It's a powerful myth because it carries so many ideas: that there are two worlds and we got the lesser one; that God is spiteful; that cultural differences are the root of all our woes since then; even that crossing a border without permission will get you in a whole world of trouble.
Some scholars believe the tower was in southern Iraq, or in Babylon itself. The tragedy of modern Iraq is never mentioned in this superb new film but I'm sure that's one of the things on the minds of the filmmakers, the same Mexican writer and director team behind Amores Perros and 21 Grams.
The story of the tower works so well for what the film is about, which is that the relationship between rich and poor, as individuals or countries, is much more connected than we might think. It's a film about the terrible consequences of bad decisions.
Amores Perros, 21 Grams and Babel are intended as a loose trilogy about the modern world. They fit together as a fairly pessimistic statement but that in itself is exciting. It tells us that writer Guillermo Arriaga and director Alejandro Gonzalez Inarritu don't underestimate either audience or medium. Just when it seemed like the infantilisation of cinema was complete, along comes a film like Babel to challenge and revive your senses.
There are four stories here, taking place more or less simultaneously in four countries. Part of the challenge is to work out the film's complex time shifts. A phone call at the start recurs later in the film, to clarify the sequence of events, but it takes a while to realise that we're going back in time. Babel literally means confusion and the filmmakers take that as one of their (dis)organising principles.
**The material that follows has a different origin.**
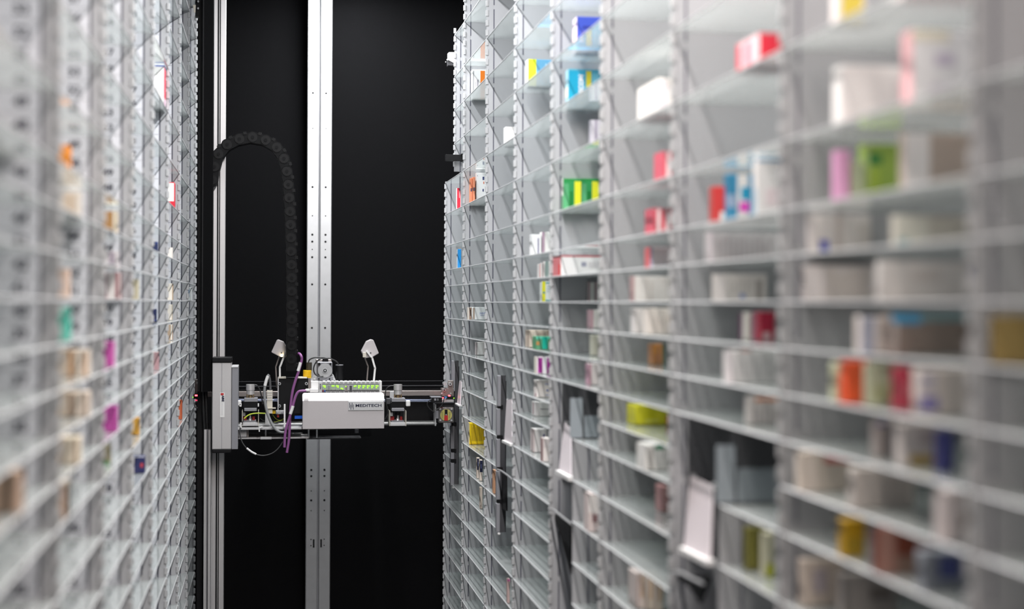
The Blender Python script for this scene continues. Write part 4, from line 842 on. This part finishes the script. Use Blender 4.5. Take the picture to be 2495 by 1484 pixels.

Chaos is a good thing in these movies; the fact that we're not sure what's going on is liberating.
The film begins in the mountains of Morocco. A man trades a gun to a family of goatherders. The father gives the rifle to his two sons, so they can shoot jackals. The boys take a pot shot at a distant tour bus, not expecting to hit anything. The bullet hits Susan (Cate Blanchett), an American woman, in the shoulder. At a small village where there is supposed to be a doctor, Richard (Brad Pitt) carries his wife into a dark house, where an old crone watches in silence. He then gets on the only phone in the village. Pretty soon the airwaves flash a story that terrorists have shot an American woman in Morocco.